Ülkemizde yaşadığımız en yıkıcı depremlerden biri olan “Kahramanmaraş Merkezli 6 Şubat Depremleri”ni takip eden 3-4 gün sonunda ancak başlatılabilen yardım sürecindeki organizasyon sorunlarını büyük bir kaygı ile takip etmiştik. Depremin başından beri yaşanılan bu organizasyon sorunları bölge halkının sıkıntılarını çözmeye, tarihi ve kültürel miraslarımızı korumaya ve kentlerimizin yeniden kurulmasına yönelik atılan adımlarda da devam ettiği görülmektedir. Bu adımların bilgi ve beceriden yoksun olarak atıldığını bölgedeki gözlemlerimizde tespit ederek kamuoyu ile paylaşmıştık.

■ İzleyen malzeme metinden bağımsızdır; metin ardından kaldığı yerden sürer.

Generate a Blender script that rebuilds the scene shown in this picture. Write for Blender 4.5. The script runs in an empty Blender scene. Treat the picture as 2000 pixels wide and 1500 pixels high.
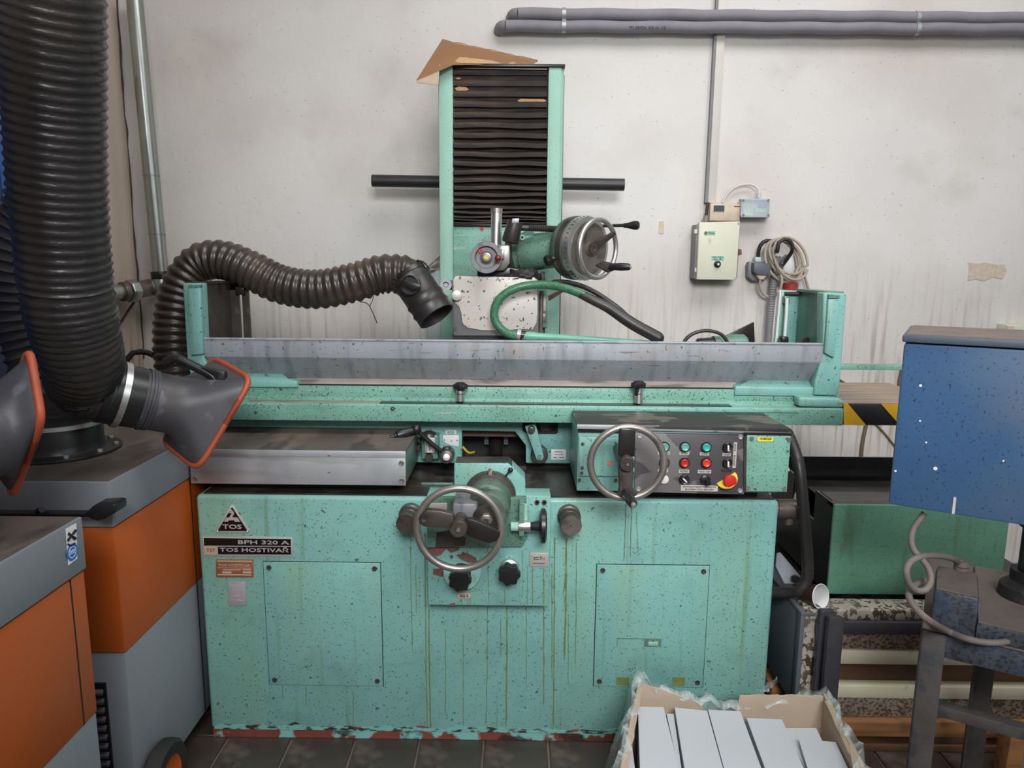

Bu süreçte gerçekleşen bakan değişikliklerinin büyüyen sorunları çözme konusunda hiçbir şey ifade etmediğini, konulara yaklaşım biçiminin tamamen değiştirilmesi gerektiğini dün olduğu gibi bugün de ifade etmekteyiz.
Bir kere daha vurgulamak gerekir ki; ülke tarihinde önemli bir yeri olan, çok kültürlü, çok dilli, tarihi ve kültürel miras açısından oldukça zengin olan Hatay ve çevresinde planlama yapmak zahmetli ve bir o kadar da zor bir süreçtir, dolayısıyla aşağıdaki uyarılarımızın dikkate alınması ile katkıda bulunabileceğimizi ifade etmek isteriz.
Yıkılan bir tarihi kentte planlama bir bütün olarak ele alınmalıdır. Bu kapsamda ilgili bakanlıklar, üniversiteler ve ilgili birimleri, meslek odaları, yerel yönetimler ve kentin kullanıcılarının birer paydaş olarak dâhil olduğu, katılımcı ve şeffaf bir sürecin işletilmesi ile doğru bir planlama süreci yürütülebilir.
Hatay ve çevresinde ise süreç bilimsel planlama ilkelerine aykırı olarak yönetilmektedir. İlgili bakanlık, hiç de yabancı olmadığımız şirketlerden birinin vakfı üzerinden, pilot bölge adı altında küçük bir bölgede planlamayı başlatmış iken; Çevre, Şehircilik ve İklim Değişikliği Bakanından öğrendiğimiz üzere Hatay’ın tüm bölgelerinde 140.000 adet konut yapmak için 6 adet firma üzerinden, ihalesinin nasıl ve hangi şartlarla yapıldığı belli olmayan, adrese teslim yöntemlerle dağıtımı gerçekleştirilmiştir. Bu kapalı süreç kamuoyuyla bir başarıymış gibi paylaşılmıştır. Sürecin bilime ve tekniğe uygun yürütülmemesi ve olağanüstü koşullar nedeniyle daha önceleri kadük hale getirilmiş mevzuata dahi uygun yürütülmemesi, gelecekte Hataylıların yaşam kalitesi açısından başka sorunlar ortaya çıkaracaktır.
Hatay’a ve tüm bölgelerine dayatılan bu TOKİ projelerini, Hatay’ın yüzlerce yıldır oluşturulmuş yaşam tarzı ile uyumsuz ve kimliksizleştirilmesine yol açacak bu planlamaları kabul etmiyoruz. Hatay’ın yanı sıra depremden etkilenen diğer illerimiz için de aynı kaygıları taşıyor ve yanlışlardan dönülmesi için bir kez daha uyarıyoruz.
Yapılan bu ihalelerin derhal iptal edilmesini, yapılacak olan planlamanın tüm aşamalarının şeffaf, katılımcı ve bilimsel verilerin ışığında gerçekleştirilmesini bekliyor ve talep ediyoruz.